For 1888’s model, Staniec has set his sights well beyond Orange County — specifically, to an iconic bookstore in the Bay Area.

“When we were sitting around the table with some of our Black Hill Press family members and some of our authors and partners that we work with, the idea came, ‘Well, what if we could be the City Lights of Southern California, or City Lights of Orange County?’” he said. “It’s not easy for someone in Costa Mesa to just drive up to San Francisco and be a part of that rich history.”

Whether he gets a brick-and-mortar location or not, Staniec — who is seeking nonprofit status for 1888 — is keen to stress the notion of a publishing house. He refers to Black Hill, which launched in 2013, as a “family” with 60 or so members who range from authors to designers to editors. For each year of the Summer Writing Project, he enlists a visual artist to create the covers; Mariya Suzuki of Japan, whose work Staniec discovered online, got the call this year.

For authors like Alumbaugh, a winning entry in the Summer Writing Project may fulfill a longtime dream of publication, but what kind of audience exists for novellas? Defining the medium can be slippery — the Merriam-Webster dictionary calls it “a work of fiction intermediate in length and complexity between a short story and a novel” — and the Summer Writing Project website itself lists a slew of articles, including entries on Wikipedia and the Huffington Post, to provide general guidelines.

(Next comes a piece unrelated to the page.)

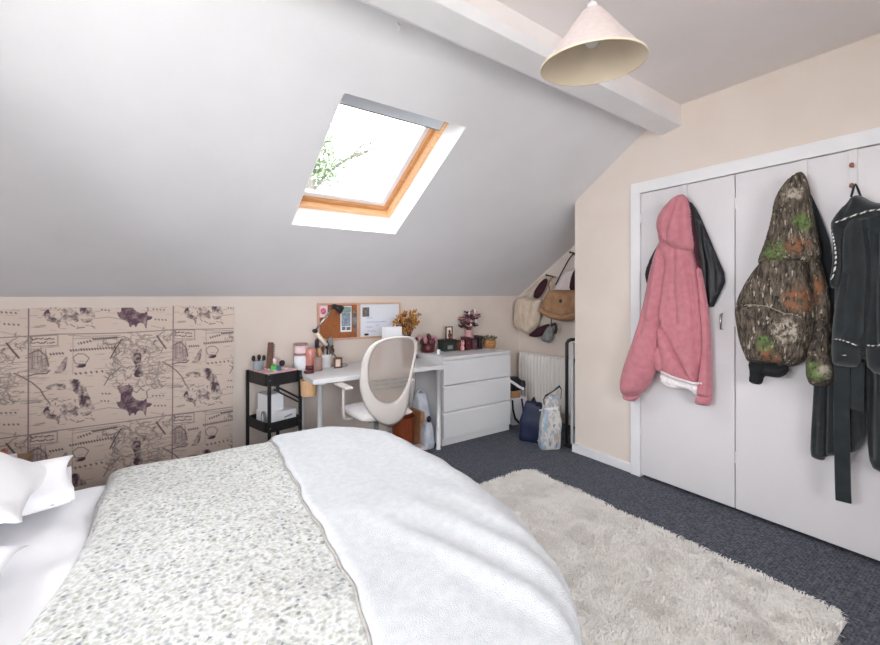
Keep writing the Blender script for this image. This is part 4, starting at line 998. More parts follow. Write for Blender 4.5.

Brent Cunningham, the operations director for the Berkeley-based Small Press Distribution, which counts Black Hill among its clients, said his company distributes only two publishers, as far as he knows, that specialize in novellas. Still, that’s two more than Cunningham had on the roster a few years ago, and he noted that other presses have thrived recently with shorter fiction titles.

“I certainly feel like there’s been a strong increase of them,” Cunningham said.

At least the Summer Writing Project finalists from last year have one encouraging sign in terms of publication — all three of their novellas have five-star averages on Amazon. Online origins or not, Robertson was relieved to hold an actual bound book in his hands.